I didn’t find anything of the sort in the package, but I did find something. Your phone number was listed on the return address section of the UPS packing label on the package. The last time I tried reaching you at that number was on Christmas Eve. I sent a text your way and got a response from your mom saying you got a new phone number, and that I could no longer reach you through that number.
Is this the sign I told you I was desperately looking for in the email I sent you a few weeks ago?
It’s really hard to tell. Part of me wants to think that the inclusion of your phone number on the package wasn’t an accident. I would think you have enough experience around the UPS Store to know what they put on labels and what they don’t. The other part of me thinks that if you really wanted to talk to me, it would come in the form of a letter or email, or even a phone call straight from you. After all, you may have forgotten to update your information at the store when you mailed the package.

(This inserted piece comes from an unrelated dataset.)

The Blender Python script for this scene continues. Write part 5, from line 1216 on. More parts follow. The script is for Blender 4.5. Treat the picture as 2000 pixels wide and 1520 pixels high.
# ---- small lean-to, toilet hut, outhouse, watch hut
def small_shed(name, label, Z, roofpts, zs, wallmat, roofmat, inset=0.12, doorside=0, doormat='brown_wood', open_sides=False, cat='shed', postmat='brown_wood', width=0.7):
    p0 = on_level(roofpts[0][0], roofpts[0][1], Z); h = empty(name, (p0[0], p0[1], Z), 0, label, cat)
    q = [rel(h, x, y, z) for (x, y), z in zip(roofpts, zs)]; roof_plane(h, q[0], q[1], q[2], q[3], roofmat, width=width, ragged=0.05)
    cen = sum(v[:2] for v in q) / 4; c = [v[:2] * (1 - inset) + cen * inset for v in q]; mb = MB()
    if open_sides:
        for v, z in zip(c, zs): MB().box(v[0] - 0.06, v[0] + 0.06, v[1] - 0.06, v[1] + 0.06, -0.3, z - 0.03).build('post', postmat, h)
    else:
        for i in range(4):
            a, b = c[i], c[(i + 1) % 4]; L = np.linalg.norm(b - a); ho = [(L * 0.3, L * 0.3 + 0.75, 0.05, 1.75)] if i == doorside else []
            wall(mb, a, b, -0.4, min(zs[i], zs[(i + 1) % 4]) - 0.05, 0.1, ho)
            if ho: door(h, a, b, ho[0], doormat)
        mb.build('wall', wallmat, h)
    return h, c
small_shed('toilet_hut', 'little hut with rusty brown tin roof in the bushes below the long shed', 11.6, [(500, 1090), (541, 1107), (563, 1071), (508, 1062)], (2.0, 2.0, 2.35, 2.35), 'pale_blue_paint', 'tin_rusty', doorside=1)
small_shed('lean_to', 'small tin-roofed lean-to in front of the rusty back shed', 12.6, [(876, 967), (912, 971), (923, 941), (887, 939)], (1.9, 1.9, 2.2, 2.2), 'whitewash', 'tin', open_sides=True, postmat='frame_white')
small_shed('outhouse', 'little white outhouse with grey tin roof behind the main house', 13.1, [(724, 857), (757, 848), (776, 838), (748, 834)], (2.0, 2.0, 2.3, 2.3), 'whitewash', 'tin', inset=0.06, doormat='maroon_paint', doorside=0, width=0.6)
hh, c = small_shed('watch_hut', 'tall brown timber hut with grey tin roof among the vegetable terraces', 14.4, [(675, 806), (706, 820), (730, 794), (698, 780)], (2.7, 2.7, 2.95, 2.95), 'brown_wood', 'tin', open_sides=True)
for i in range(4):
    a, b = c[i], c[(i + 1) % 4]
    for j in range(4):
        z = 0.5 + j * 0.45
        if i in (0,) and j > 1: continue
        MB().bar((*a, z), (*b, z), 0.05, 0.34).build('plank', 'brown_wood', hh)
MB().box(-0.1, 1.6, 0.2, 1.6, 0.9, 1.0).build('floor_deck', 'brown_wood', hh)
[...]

One thing I lost when we broke up in December was my ability to be certain of myself. To be certain of the choices I make and the words I say. That’s why this new development is so confusing to me. Is the package you sent me your way of saying you want to talk, or is it the complete opposite? Are you trying to tell me I can still reach you, or is that line of thinking just a bunch of false hope?
I fear that if I risk giving your number a call, it’ll be unwelcomed and will only serve to solidify our ruination. I just wish I could know for sure. I can only hold onto hope for another sign that you’re not gone forever.